La baisse considérable des prélèvements sur le salaire brut qui en résultera permettra de maintenir le salaire net des plus mal payés, sans peser excessivement sur les entreprises de main-d’œuvre.
Quant aux « hauts salaires », appelés à une non-compensation partielle, ils ne doivent pas oublier les aspects positifs : une journée supplémentaire de temps libre par semaine, qu’on peut regrouper en congés payés ou en années sabbatiques. D’autre part, cette baisse de salaire sera compensée par la hausse du revenu familial grâce au recul considérable du chômage des jeunes.

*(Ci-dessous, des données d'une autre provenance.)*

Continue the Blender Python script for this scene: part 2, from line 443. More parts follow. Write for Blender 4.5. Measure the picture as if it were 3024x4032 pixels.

Défi pour les ingénieurs et les organisateurs, la réduction du temps de travail est la clé d’un XXIe siècle pacifié.
____________________________________
1. L’Association CERC chiffre ainsi à cinq millions le nombre de personnes privées d’emploi. Le Commissariat général du Plan estime que sept millions de personnes sont touchés par le sous-emploi (chômeurs, temps partiel subi, préretraités, formation).
2. Voir mon livre La société en sablier. Le partage du travail contre la déchirure sociale, réédition. La Découverte, Paris, 1998.
3. L’Observatoire français de la conjoncture économique pronostique deux millions d’emplois pour le passage direct aux 35 heures, plus ou moins 500 000 selon les conditions de compensation salariale et d’usage des machines.